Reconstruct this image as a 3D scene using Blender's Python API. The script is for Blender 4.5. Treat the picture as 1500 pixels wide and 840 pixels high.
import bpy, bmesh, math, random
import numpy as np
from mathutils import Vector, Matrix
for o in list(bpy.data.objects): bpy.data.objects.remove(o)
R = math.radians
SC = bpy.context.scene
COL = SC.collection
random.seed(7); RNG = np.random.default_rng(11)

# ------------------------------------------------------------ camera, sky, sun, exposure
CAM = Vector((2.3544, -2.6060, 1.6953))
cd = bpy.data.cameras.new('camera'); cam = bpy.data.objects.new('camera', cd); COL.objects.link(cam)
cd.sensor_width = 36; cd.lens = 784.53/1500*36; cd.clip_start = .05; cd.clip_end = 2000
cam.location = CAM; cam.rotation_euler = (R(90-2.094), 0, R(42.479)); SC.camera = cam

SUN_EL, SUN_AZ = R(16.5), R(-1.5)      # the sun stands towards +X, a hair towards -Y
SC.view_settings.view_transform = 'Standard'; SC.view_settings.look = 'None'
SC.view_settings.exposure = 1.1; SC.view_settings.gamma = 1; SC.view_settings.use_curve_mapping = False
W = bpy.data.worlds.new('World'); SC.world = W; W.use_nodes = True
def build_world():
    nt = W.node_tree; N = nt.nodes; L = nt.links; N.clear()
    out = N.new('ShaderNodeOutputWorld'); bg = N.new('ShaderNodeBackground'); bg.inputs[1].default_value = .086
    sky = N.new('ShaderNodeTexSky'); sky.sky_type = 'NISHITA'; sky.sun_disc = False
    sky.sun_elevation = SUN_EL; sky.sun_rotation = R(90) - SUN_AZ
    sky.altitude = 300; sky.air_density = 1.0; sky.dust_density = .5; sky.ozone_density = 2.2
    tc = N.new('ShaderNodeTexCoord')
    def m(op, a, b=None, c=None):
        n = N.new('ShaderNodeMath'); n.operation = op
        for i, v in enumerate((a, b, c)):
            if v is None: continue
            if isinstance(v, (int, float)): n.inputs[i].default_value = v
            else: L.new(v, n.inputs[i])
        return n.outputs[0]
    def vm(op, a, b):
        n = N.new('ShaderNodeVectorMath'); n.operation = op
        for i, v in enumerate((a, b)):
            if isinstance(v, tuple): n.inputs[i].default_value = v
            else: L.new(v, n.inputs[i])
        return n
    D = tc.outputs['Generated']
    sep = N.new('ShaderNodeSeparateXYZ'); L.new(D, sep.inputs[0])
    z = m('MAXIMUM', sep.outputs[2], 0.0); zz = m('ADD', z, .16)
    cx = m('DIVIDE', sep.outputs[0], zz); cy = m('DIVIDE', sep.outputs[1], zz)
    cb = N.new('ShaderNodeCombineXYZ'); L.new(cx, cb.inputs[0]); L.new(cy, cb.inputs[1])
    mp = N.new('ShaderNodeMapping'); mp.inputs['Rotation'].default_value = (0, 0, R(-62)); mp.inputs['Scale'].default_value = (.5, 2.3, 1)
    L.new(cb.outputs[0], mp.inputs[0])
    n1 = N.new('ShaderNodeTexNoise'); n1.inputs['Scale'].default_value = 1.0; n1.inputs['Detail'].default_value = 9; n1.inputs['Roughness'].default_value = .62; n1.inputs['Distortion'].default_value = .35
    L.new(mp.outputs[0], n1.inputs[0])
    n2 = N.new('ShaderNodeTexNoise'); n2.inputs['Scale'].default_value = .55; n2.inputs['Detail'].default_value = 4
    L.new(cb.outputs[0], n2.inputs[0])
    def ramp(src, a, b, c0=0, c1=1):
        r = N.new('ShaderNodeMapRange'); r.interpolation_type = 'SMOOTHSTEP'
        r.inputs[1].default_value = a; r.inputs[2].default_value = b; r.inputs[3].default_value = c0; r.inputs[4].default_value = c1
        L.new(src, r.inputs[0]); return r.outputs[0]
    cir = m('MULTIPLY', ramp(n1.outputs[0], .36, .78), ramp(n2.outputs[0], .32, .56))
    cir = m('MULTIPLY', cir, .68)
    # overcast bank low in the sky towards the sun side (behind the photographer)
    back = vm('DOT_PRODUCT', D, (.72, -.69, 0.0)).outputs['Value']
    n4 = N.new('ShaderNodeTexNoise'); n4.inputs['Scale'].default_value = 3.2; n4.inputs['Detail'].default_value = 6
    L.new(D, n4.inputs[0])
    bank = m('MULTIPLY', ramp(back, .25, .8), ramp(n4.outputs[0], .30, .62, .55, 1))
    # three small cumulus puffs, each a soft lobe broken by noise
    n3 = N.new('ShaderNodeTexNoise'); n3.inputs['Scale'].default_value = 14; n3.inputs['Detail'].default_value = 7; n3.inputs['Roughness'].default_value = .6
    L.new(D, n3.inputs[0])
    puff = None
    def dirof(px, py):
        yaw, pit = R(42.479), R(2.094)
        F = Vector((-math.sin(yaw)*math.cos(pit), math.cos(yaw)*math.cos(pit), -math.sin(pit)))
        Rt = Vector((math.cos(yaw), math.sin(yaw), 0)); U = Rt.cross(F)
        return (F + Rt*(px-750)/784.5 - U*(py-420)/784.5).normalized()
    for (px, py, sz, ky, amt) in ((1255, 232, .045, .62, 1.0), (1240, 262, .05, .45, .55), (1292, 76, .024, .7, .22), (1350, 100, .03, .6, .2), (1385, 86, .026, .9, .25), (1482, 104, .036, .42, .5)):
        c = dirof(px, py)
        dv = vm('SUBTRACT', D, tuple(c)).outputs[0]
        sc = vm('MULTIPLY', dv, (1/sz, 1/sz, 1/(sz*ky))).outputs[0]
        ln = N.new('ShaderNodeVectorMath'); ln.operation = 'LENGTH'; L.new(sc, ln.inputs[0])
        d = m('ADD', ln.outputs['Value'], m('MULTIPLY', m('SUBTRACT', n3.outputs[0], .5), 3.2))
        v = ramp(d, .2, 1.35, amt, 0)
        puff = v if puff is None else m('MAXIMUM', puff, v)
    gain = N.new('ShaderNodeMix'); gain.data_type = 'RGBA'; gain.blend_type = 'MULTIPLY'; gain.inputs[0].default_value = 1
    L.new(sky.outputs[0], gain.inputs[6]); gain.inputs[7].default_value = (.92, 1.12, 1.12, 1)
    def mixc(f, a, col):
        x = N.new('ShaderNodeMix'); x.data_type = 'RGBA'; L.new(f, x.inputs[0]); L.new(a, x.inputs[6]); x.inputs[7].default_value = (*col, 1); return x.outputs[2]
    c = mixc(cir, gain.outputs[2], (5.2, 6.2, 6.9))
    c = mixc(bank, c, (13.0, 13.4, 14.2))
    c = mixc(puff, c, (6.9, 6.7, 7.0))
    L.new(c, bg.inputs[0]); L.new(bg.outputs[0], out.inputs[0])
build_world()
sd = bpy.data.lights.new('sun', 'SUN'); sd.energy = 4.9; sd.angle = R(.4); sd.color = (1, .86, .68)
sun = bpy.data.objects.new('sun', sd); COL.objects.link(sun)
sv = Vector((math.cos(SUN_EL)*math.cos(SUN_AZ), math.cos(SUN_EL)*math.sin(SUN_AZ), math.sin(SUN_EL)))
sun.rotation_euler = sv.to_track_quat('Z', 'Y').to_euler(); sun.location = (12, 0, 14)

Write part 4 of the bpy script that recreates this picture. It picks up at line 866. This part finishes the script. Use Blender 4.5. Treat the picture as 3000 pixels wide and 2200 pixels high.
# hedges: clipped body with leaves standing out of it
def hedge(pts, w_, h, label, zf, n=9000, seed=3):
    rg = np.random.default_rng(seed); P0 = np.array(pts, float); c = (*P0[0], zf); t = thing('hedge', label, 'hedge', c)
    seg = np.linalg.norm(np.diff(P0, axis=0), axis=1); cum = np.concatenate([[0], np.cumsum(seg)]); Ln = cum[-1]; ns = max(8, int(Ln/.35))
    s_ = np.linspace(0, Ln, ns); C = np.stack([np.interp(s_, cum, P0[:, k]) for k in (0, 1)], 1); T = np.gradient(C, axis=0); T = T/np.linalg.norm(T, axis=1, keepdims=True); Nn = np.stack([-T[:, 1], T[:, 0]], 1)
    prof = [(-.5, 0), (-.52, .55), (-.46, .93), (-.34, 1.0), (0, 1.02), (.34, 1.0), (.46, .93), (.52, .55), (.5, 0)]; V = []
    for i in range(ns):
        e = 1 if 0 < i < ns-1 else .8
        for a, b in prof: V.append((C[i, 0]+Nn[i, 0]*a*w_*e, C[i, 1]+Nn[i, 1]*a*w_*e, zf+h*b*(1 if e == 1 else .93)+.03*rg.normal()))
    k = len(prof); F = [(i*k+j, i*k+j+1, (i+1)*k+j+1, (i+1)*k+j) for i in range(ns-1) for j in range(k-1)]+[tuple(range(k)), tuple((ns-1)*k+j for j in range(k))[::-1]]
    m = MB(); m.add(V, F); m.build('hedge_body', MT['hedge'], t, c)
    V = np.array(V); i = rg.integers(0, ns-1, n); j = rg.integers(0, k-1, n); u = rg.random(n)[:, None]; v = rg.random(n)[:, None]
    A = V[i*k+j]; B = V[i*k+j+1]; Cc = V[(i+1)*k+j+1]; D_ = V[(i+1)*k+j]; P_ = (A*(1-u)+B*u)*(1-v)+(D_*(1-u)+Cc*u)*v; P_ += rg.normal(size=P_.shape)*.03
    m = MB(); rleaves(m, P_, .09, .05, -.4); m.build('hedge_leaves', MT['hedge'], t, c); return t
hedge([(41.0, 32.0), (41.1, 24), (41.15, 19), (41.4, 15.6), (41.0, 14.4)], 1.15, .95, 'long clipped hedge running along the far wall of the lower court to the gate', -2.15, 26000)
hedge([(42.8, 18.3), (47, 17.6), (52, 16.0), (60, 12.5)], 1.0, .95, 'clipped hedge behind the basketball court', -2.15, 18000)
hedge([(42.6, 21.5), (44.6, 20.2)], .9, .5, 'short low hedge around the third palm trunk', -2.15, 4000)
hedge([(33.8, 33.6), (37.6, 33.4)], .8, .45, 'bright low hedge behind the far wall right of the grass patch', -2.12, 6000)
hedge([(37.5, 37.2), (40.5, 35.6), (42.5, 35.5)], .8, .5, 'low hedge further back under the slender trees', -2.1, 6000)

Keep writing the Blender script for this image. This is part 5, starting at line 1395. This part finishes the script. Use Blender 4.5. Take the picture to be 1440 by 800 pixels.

* * * * * * * * *

## Problem statement:
Where a line above holds the string "this", show that line.

## Complete response:
Reconstruct this image as a 3D scene using Blender's Python API. The script is for Blender 4.5. Treat the picture as 1500 pixels wide and 840 pixels high.
Write part 4 of the bpy script that recreates this picture. It picks up at line 866. This part finishes the script. Use Blender 4.5. Treat the picture as 3000 pixels wide and 2200 pixels high.
Keep writing the Blender script for this image. This is part 5, starting at line 1395. This part finishes the script. Use Blender 4.5. Take the picture to be 1440 by 800 pixels.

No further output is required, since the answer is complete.